Required work: Beginning with the first line of the data below, extract each line up to and including the one containing "COL.objects.link(so)". Copy them exactly and add nothing.

Data excerpt:
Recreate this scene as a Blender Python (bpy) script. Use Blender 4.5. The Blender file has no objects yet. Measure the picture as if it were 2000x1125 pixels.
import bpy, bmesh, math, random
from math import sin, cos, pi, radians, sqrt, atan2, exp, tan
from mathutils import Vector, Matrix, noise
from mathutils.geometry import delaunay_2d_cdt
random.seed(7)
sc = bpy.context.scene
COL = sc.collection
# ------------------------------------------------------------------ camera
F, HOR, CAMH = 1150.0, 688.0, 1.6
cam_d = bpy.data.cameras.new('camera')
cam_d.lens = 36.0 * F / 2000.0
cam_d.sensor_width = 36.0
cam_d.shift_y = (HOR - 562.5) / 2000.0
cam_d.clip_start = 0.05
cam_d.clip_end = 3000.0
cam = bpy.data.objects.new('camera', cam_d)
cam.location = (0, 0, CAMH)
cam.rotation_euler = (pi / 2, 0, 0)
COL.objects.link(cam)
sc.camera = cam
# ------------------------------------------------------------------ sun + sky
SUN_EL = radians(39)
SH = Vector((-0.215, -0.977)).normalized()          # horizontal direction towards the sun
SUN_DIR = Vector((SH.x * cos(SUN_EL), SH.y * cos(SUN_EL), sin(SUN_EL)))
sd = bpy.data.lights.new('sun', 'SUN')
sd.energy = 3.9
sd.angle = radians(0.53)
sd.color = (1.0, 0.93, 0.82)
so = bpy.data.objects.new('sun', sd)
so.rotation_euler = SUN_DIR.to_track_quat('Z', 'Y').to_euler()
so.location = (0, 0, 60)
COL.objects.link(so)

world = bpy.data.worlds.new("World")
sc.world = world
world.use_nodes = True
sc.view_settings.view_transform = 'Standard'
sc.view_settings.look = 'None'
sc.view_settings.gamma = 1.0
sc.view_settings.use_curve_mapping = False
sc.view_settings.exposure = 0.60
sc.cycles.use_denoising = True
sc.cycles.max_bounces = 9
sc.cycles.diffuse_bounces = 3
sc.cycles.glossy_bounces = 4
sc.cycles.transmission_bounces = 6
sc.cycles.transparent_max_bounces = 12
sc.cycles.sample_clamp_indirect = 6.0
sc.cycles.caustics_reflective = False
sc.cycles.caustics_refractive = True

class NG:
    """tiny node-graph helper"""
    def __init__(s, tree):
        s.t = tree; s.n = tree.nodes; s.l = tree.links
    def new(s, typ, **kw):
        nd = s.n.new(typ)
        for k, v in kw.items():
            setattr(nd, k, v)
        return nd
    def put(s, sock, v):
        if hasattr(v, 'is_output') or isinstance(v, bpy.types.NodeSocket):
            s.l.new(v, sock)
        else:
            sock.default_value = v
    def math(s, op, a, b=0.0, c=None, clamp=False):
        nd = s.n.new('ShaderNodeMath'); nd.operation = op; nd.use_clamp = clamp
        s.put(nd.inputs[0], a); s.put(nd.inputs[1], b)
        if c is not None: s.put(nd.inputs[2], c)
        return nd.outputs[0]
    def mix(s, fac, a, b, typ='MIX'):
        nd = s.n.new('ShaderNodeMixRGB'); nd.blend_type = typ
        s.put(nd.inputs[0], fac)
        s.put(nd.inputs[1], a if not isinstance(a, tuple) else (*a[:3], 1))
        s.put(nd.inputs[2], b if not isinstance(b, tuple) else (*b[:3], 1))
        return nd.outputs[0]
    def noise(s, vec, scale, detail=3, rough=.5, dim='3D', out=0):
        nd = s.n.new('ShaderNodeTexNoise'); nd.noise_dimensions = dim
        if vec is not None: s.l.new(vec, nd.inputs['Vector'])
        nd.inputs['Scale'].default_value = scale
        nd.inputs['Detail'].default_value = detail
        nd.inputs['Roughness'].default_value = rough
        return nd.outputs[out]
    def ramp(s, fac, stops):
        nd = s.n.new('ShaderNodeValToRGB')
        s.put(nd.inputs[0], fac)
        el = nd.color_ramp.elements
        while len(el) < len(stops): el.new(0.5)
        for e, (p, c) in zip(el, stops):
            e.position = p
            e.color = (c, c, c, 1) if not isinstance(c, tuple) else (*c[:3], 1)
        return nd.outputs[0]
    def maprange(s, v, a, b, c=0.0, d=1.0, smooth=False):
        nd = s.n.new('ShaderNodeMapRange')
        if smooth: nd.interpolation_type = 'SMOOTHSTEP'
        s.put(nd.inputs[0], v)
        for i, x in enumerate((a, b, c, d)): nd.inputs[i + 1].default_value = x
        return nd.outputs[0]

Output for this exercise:
Recreate this scene as a Blender Python (bpy) script. Use Blender 4.5. The Blender file has no objects yet. Measure the picture as if it were 2000x1125 pixels.
import bpy, bmesh, math, random
from math import sin, cos, pi, radians, sqrt, atan2, exp, tan
from mathutils import Vector, Matrix, noise
from mathutils.geometry import delaunay_2d_cdt
random.seed(7)
sc = bpy.context.scene
COL = sc.collection
# ------------------------------------------------------------------ camera
F, HOR, CAMH = 1150.0, 688.0, 1.6
cam_d = bpy.data.cameras.new('camera')
cam_d.lens = 36.0 * F / 2000.0
cam_d.sensor_width = 36.0
cam_d.shift_y = (HOR - 562.5) / 2000.0
cam_d.clip_start = 0.05
cam_d.clip_end = 3000.0
cam = bpy.data.objects.new('camera', cam_d)
cam.location = (0, 0, CAMH)
cam.rotation_euler = (pi / 2, 0, 0)
COL.objects.link(cam)
sc.camera = cam
# ------------------------------------------------------------------ sun + sky
SUN_EL = radians(39)
SH = Vector((-0.215, -0.977)).normalized()          # horizontal direction towards the sun
SUN_DIR = Vector((SH.x * cos(SUN_EL), SH.y * cos(SUN_EL), sin(SUN_EL)))
sd = bpy.data.lights.new('sun', 'SUN')
sd.energy = 3.9
sd.angle = radians(0.53)
sd.color = (1.0, 0.93, 0.82)
so = bpy.data.objects.new('sun', sd)
so.rotation_euler = SUN_DIR.to_track_quat('Z', 'Y').to_euler()
so.location = (0, 0, 60)
COL.objects.link(so)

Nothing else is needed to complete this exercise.